### WRITTEN PROBLEM
Reproduce, please, only the lines from the first line below to the line containing "from mathutils import Matrix, Vector", inclusive.

___ DATA BLOCK ___

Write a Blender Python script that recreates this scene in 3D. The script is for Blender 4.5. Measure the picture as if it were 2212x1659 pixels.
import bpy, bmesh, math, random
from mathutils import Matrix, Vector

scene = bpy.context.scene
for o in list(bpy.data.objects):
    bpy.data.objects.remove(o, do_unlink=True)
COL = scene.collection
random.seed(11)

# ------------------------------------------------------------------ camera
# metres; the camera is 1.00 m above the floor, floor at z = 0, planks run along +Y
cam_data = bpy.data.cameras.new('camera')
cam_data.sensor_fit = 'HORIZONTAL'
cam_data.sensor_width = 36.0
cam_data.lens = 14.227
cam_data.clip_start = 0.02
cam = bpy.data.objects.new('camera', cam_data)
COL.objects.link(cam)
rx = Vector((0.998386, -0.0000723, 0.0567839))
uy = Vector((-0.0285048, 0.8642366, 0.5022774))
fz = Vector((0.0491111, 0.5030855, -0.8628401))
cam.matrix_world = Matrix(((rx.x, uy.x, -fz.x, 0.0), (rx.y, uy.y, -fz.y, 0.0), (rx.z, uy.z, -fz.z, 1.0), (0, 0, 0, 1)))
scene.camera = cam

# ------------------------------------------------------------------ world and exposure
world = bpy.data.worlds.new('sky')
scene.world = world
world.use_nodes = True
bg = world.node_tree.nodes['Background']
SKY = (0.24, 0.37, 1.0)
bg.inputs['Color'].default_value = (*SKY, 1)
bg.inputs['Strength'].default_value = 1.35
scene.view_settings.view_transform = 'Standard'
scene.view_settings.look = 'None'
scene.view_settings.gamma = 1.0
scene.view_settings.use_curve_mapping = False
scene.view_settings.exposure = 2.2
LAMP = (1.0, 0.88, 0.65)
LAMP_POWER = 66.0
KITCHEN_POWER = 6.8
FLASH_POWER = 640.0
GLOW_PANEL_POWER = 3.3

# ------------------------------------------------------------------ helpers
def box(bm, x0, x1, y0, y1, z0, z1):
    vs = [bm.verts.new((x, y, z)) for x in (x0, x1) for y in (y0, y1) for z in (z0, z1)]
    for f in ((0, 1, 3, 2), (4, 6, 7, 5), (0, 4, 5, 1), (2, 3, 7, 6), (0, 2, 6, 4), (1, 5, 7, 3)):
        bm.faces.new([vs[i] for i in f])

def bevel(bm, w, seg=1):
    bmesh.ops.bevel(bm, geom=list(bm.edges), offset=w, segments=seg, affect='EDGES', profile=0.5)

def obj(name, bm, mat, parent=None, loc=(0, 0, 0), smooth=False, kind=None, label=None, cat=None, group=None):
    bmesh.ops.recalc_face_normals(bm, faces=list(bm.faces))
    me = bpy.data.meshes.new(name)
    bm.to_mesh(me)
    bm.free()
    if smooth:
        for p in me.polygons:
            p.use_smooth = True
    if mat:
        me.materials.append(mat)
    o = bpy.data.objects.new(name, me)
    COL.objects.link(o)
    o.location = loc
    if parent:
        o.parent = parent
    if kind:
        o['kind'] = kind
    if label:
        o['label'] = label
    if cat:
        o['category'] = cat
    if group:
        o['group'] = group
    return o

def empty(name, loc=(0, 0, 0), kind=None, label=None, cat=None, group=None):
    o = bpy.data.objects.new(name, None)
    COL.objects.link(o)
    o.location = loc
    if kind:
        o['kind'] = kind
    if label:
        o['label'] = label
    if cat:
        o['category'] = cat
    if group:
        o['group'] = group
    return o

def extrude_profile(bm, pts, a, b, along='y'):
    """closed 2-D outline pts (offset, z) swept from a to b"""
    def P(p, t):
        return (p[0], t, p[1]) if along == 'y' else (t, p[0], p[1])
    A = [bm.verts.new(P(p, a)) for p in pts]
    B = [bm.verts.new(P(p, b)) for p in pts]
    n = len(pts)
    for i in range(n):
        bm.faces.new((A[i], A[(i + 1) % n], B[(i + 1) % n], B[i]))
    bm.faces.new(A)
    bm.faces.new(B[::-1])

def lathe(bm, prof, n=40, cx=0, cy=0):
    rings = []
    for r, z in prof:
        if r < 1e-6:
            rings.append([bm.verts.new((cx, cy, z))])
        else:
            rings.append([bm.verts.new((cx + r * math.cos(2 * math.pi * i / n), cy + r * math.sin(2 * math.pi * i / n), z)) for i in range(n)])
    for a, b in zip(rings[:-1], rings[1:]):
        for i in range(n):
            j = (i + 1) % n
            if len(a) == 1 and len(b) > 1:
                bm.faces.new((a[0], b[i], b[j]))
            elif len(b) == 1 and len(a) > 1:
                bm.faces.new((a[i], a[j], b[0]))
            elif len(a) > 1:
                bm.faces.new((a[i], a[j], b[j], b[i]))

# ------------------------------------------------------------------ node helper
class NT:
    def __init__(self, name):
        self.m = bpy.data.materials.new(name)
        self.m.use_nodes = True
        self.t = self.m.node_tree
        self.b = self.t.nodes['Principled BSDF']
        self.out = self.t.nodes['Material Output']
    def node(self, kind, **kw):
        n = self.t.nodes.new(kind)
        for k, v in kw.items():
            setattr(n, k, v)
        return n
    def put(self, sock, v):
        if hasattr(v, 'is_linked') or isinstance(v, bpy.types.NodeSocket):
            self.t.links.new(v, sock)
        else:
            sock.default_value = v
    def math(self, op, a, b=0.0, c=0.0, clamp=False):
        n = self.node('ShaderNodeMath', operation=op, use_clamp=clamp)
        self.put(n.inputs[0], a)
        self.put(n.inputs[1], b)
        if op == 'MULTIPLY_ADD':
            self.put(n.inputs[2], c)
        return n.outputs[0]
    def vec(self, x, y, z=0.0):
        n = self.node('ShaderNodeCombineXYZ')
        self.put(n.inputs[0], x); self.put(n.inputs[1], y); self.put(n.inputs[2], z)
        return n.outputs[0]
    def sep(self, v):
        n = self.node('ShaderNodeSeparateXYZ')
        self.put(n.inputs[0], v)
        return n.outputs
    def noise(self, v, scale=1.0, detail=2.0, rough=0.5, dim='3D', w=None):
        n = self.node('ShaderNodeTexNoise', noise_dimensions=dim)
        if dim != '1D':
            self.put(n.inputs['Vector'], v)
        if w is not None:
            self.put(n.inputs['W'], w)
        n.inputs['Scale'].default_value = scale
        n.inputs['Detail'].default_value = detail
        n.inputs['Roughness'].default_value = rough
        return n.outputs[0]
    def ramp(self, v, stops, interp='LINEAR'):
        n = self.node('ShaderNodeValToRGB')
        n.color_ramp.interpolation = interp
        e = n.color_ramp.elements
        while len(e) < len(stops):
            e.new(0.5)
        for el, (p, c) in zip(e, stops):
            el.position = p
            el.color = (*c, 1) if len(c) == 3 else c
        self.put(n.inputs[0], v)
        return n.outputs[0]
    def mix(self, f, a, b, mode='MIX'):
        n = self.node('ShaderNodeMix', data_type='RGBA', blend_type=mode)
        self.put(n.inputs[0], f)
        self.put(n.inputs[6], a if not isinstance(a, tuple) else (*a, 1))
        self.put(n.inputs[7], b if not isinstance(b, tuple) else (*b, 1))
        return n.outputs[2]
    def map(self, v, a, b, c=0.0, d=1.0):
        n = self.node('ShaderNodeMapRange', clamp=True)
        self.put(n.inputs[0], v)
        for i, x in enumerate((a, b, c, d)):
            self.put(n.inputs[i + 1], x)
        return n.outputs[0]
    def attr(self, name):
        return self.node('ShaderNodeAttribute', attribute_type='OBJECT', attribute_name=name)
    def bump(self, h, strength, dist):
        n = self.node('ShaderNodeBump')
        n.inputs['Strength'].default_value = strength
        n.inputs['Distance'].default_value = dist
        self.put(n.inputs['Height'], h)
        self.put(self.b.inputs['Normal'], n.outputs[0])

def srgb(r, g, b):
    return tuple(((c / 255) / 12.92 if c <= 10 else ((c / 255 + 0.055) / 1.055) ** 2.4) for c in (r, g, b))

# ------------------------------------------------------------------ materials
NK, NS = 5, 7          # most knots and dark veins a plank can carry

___

### TASK RESPONSE
Write a Blender Python script that recreates this scene in 3D. The script is for Blender 4.5. Measure the picture as if it were 2212x1659 pixels.
import bpy, bmesh, math, random
from mathutils import Matrix, Vector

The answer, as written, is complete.